Steve drained the cooling system and put in fresh water. Then we headed out the harbor, hoping for wind. No luck. It was a beautiful cloudless, windless day. We would have to motor and hope for the best.
We'd never been to Coal Harbour before, preferring to head south down the coast instead of inland through the maze of inlets in Quatsino Sound so we were seeing the Sound for the first time. The hills above the sound are a patchwork of clear cuts of varying ages and greenness but the shorelines and islands in the sound are still heavily forested and attractive. We had timed our departure from Winter Harbour to take us through Quatsino Narrows, the passage into the upper Sound, with the last of the flood so we arrived in late afternoon.
We tied up at the dock alongside a sailboat named Morgana, also there for repairs. Steve disappeared up the dock to the pay phone and returned a few minutes later, discouraged. No one in Port Hardy or nearby Port McNeill could repair heat exchangers; they all would have to send it further south to Campbell River with no guarantee it could even be repaired. I looked around at the small town -- and my heart sank. Coal Harbour had once been an industrial whaling center and an Air Force base. Now it was just a small town with a few scattered houses, a seaplane service center, a logging company and one small store. And the whale jawbone which once graced the town, was missing -- sent out for repairs according to the storekeeper. Waiting here for days for a part didn't sound like much fun. The only saving grace was the bus service to Port Hardy.
Help came in the form of a mechanic named Steve Carlisle whom Steve found through the logging company. Carlisle couldn't fix the heat exchanger either but he had contacts in Port Hardy who might have heat exchangers for sale and knew Canadian parts suppliers. The next morning, while I took the bus to Port Hardy for grocery shopping, Steve drove off with Steve Carlisle in his truck. An hour later, he tracked me down in town to tell me that Westerbeke also had no heat exchangers in all of Canada. But they had found a used heat exchanger that wasn't exactly the right size but was close enough and a bag of parts to make it work.

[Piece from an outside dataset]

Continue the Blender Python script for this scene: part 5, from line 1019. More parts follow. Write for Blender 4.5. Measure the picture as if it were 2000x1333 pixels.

When I arrived back at the boat with my two heavy bags of groceries that afternoon, I could see that things weren't going well. Steve was cursing and glowering at the used heat exchanger that was clogged with oil and grit. "If I'd taken off the ends and looked at it, I'd never have bought it," he said. I slunk off to do the laundry while Steve struggled to clean the used heat exchanger. Good thing he didn't take off the ends before he bought it, I thought two hours later when I returned to find the used exchanger cleaned, installed and working.